もう、どうやってこんなの木で作るんだ、というのや、モデルに選んでるのが、ケーキ、さかな、ケイタイ、テレビとほかにもいっぱいノートに描いて来ている。もちろん、その家の入り口らしきところに犬の絵も。たまらんな小学生、やられた!
一枚一枚を見ながら話を聞いて、どれにするか話し合った。これってめっちゃSIGNのオーダーメイドじゃないか。もうおじさんタダでもやっちゃう。
で、最終的に決まったのがテレビ。二人の意見で赤いテレビでアンテナ付き、画面がもちろん入り口。ああ。
簡単に完成のパースを描いてあげて、二人は帰っていった。
今日の一日、これですべて浄化完了。
次の仕事の準備をしようと、朝から資料を集めたり、調べものをしたりして、さあやるかと思ったら電話が鳴り、知り合いの子ども写真スタジオから小物の依頼があって、おっとそっちが先かと資料を片付けて材料を準備しはじめたら、見なれたキャンピングカーが工場の前に停まり、看板犬モコが騒ぎ出した。
いろーんな意味でいつもお世話になっている、理想建築工舎CRAFTの堤さんだった。
今日堤さんが来ることはわかっていたが、何時に来るかは聞いてなかった。いつも突然来てしゃべりたおして、またはギター弾いたり歌ったりして帰っていく。工場を移転してからは少し足は遠のいたが、前の工場は奈良県の背骨とも言われる24号線のそばにあったので、仕事で毎日爆走キャンピングカーで走り回っている堤さんはよく、SIGNを休憩所のように立ち寄る場所にしてくれていた。そんなこともあって、僕と堤さんの関係は深まり、仕事の話はもちろん、SIGNカホンへのアドバイス、材料提供、そして何より今のこの場所への移転に関しても大変お世話になった。大恩人である。
なんて書くと、しょうもないこと書くな、と言われそう。
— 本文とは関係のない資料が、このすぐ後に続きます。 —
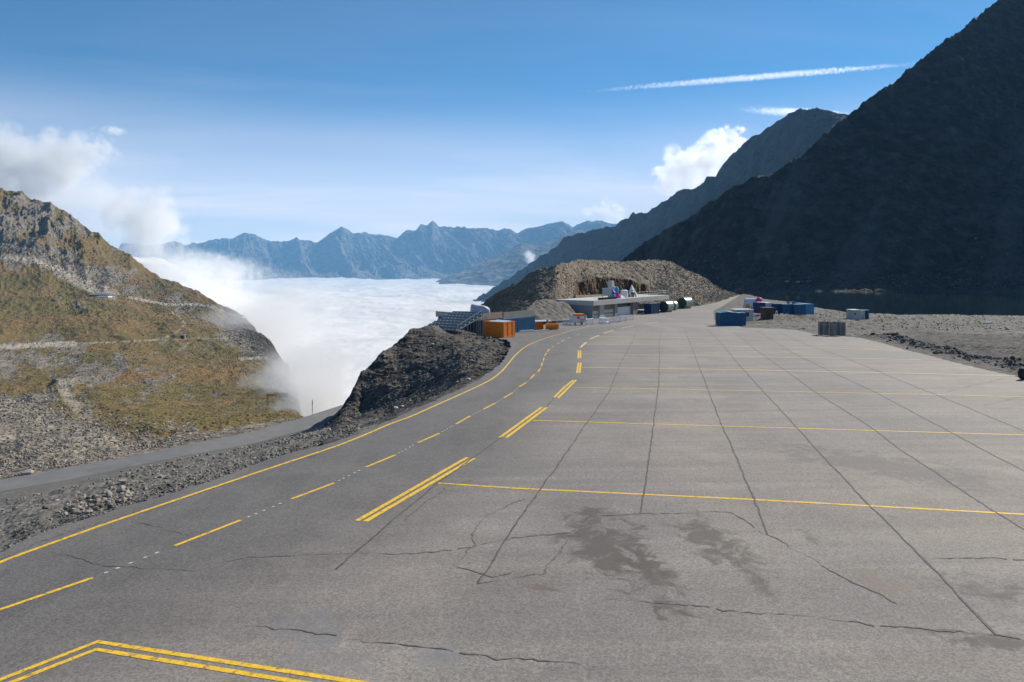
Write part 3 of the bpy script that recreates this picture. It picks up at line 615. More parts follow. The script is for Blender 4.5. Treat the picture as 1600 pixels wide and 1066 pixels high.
attr = np.stack([.08 + .45 * nB, np.clip(.75 * sst(.12, .5, sk_) + .5 * sst(.2, .5, bt) + .35 * (1 - sst(1, 2.2, T)) * sst(-.2, .3, nB), 0, 1), 0 * Z, 1 + 0 * Z], -1)
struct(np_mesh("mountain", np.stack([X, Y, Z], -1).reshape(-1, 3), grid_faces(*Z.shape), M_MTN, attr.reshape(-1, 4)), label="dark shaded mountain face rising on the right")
MTX, MTY, MTZ, MTT = X, Y, Z, T

# ================================================================ HAZY RIDGE behind it
skb = [(640,520),(740,472),(800,433),(830,412),(870,386),(880,375),(906,367),(959,354),(977,344),(990,335),(1009,335),(1037,317),(1064,299),(1090,296),(1103,281),(1119,279),(1129,260),(1153,236),(1177,215),(1187,214),(1195,205),(1219,189),(1232,178),(1258,172),(1279,174),(1300,178),(1340,190),(1500,230),(1800,260)]
kk = []
for px, s_ in skb:
    Dc = float(interp1([(640, 4200), (740, 3600), (900, 3000), (1100, 2400), (1300, 1950), (1500, 1800), (1800, 1700)], px)); b_ = max(455., s_ + 12)
    rise = (b_ - s_) / F * Dc; D0 = Dc - rise * 1.35; mid = lambda t: (b_ + (s_ - b_) * t, D0 + (Dc - D0) * t)
    kk.append((px, [(b_ + 45, D0 * .93), mid(0), mid(.55), (s_, Dc), (s_ + 40, Dc * 1.2)]))
cs = np.linspace(640, 1500, 760); X, Y, Z, PXc, T = relief(kk, cs, [10, 50, 90, 10]); Z0 = Z.copy()
ga = sst(.3, 1.2, T)
Z = Z + ga * (fbm((X * .8 - Y * .6), (X + Y) * .15, 0 * Z, 170, 5, .55, 81, ridged=True) * 26 * (1 - .8 * sst(2.6, 3, T)) + fbm(X, Y, Z0, 60, 5, .6, 82, ridged=True) * 13)
struct(np_mesh("rear_ridge", np.stack([X, Y, Z], -1).reshape(-1, 3), grid_faces(*Z.shape), M_RIDGE, np.tile([0, 0, 0, 1.], (Z.size, 1))), label="blue hazy ridge behind the dark mountain")

# ================================================================ FAR RANGE and the wedge before it
skf = [(60,395),(150,392),(200,390),(225,387),(250,386),(270,378),(288,385),(300,382),(315,383),(337,376),(364,376),(380,367),(396,369),(418,378),(450,378),(472,376),(495,381),(513,372),(533,357),(553,366),(571,364),(600,369),(621,374),(634,363),(650,363),(657,354),(668,354),(676,346),(686,356),(720,358),(738,360),(760,359),(778,363),(796,360),(810,367),(846,356),(877,349),(895,358),(915,350),(935,346),(960,354),(1000,350),(1100,365)]
kk = [(px, [(445, 9000), (428, 10600), ((s_ * .55 + 428 * .45), 11600), (s_, 12600), (s_ + 12, 13400)]) for px, s_ in skf]
cs = np.linspace(60, 1100, 1100); X, Y, Z, PXc, T = relief(kk, cs, [10, 60, 80, 10]); Z0 = Z.copy(); ga = sst(.2, 1, T)
Z = Z + ga * (fbm(X + .45 * Y, (Y - .4 * X) * .13, 0 * Z, 620, 6, .58, 91, ridged=True) * 230 * (1 - .82 * sst(2.5, 3, T)) + fbm(X, Y, 0 * Z, 260, 5, .6, 92, ridged=True) * 50)
attr = np.stack([.25 + .5 * fbm(X, Y, 0 * Z, 900, 4, .6, 93) - .4 * sst(1.5, 3, T), 0 * Z, 0 * Z, 1 + 0 * Z], -1)
struct(np_mesh("far_mountain_range", np.stack([X, Y, Z], -1).reshape(-1, 3), grid_faces(*Z.shape), M_FAR, attr.reshape(-1, 4)), label="distant jagged range in blue haze above the clouds")
skw = [(640,470),(690,443),(740,418),(780,397),(815,380),(835,384),(860,378),(880,368),(900,362),(960,360),(1100,372)]
kk = [(px, [(460 if s_ < 450 else s_ + 6, 6500), ((s_ + 440) / 2 if s_ < 430 else s_ + 3, 7300), (s_, 8200), (s_ + 14, 9000)]) for px, s_ in skw]
cs = np.linspace(640, 1100, 420); X, Y, Z, PXc, T = relief(kk, cs, [30, 60, 8]); ga = sst(.1, 1, T)
Z = Z + ga * (fbm(X - .5 * Y, (Y + .4 * X) * .15, 0 * Z, 500, 5, .55, 95, ridged=True) * 90 * (1 - .85 * sst(1.6, 2, T)) + fbm(X, Y, 0 * Z, 160, 4, .6, 96) * 18)
struct(np_mesh("middle_ridge", np.stack([X, Y, Z], -1).reshape(-1, 3), grid_faces(*Z.shape), M_FAR, np.tile([.3, 0, 0, 1.], (Z.size, 1))), label="nearer blue ridge before the distant range")

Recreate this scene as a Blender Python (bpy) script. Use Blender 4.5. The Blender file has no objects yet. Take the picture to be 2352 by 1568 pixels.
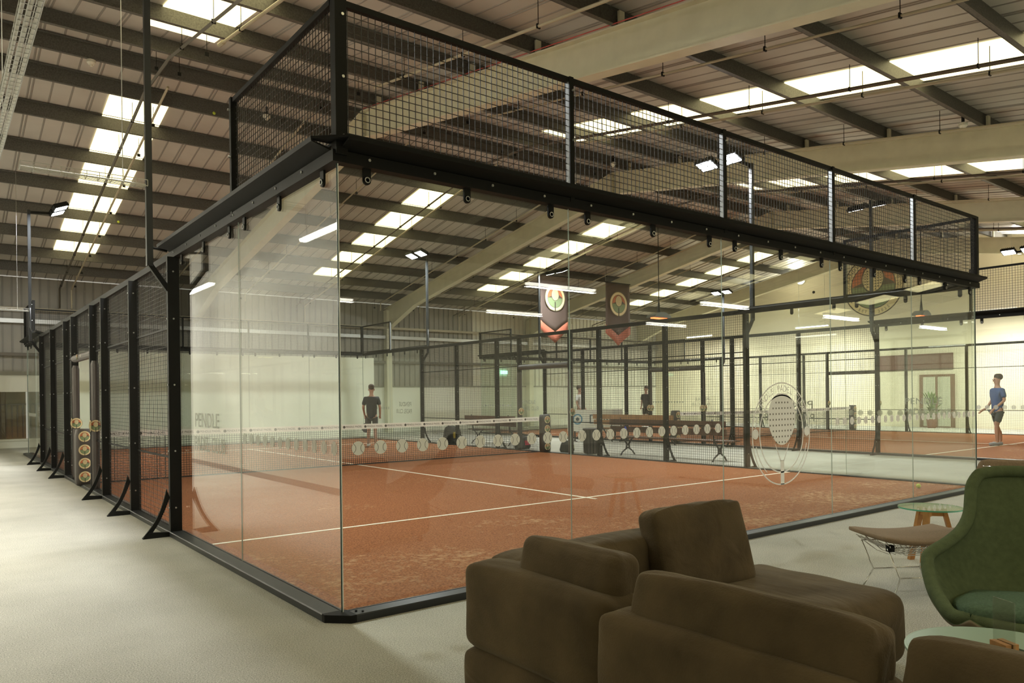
import bpy, bmesh, math, random
from mathutils import Vector, Matrix
random.seed(7)
SC = bpy.context.scene
COL = SC.collection
PI = math.pi

# ------------------------------------------------------------------ camera
cam_d = bpy.data.cameras.new('camera'); cam = bpy.data.objects.new('camera', cam_d); COL.objects.link(cam)
cam_d.sensor_width = 36.0
cam_d.lens = 1724.27 / 2352 * 36.0
cam_d.shift_x = -(1205.42 - 1176) / 2352
cam_d.shift_y = (915.22 - 784) / 2352
cam_d.clip_start = 0.05; cam_d.clip_end = 200
yaw, pitch, roll = .90171, -.0025, -.0114
fw = Vector((math.cos(pitch)*math.cos(yaw), math.cos(pitch)*math.sin(yaw), math.sin(pitch)))
rt = Vector((math.sin(yaw), -math.cos(yaw), 0)); up = rt.cross(fw)
r2 = math.cos(roll)*rt + math.sin(roll)*up
u2 = -math.sin(roll)*rt + math.cos(roll)*up
M = Matrix((r2, u2, -fw)).transposed().to_4x4()
M.translation = Vector((-2.0828, -4.5667, 1.4316))
cam.matrix_world = M
SC.camera = cam
# ------------------------------------------------------------------ world, exposure
W = bpy.data.worlds.new('world'); SC.world = W; W.use_nodes = True
W.node_tree.nodes['Background'].inputs[0].default_value = (1.0, .93, .78, 1)
W.node_tree.nodes['Background'].inputs[1].default_value = 0.3
SC.view_settings.view_transform = 'Standard'; SC.view_settings.look = 'None'
SC.view_settings.exposure = 0.4; SC.view_settings.gamma = 1.0; SC.view_settings.use_curve_mapping = False
SC.cycles.max_bounces = 7; SC.cycles.diffuse_bounces = 4; SC.cycles.glossy_bounces = 3
SC.cycles.transmission_bounces = 4; SC.cycles.transparent_max_bounces = 40
SC.cycles.caustics_reflective = False; SC.cycles.caustics_refractive = False
SC.cycles.sample_clamp_indirect = 3.0
WARM = (1.0, .90, .68)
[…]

なんの気兼ねも遠慮もなく言い合いができる人なので、こちらも一緒にいて楽だし相談もしやすいし、今から行く、と連絡があっても特にもてなしの準備をすることもなく、普通に仕事をしているところを当たり前のように中断させられるから、今日も待つともなく仕事をしていたというわけ。
お互い話し出すと数時間があっという間に過ぎてしまう。
今日だって本当は、月末に二人の共通の知り合いである音楽家の丸山さんがロシアから友達をつれて奈良へ来るので、案内も兼ねたホスト役を堤さんが頼まれ、僕も巻き込まれ、それでどこへ連れて行くだの何食わせるかだのを話し合うために来たはずが、そんな話はそこそこに、いつもの調子で話し込み、気が付けば3時間が過ぎていた。
こんな打ち合わせでいつも最終的にはちゃんと結果を出せるので、僕らはプロフェッショナルだ。めちゃくちゃ真剣に話をしていたくせに、堤さんの、どーにかなるやろー、で話は終わる。まじめなくせにそういうスタンスはお約束なのだ。
さて、結局ロシア人に関する打ち合わせは、別れ際の二こと三ことで終了。まさに極秘会談のプロ並みだ。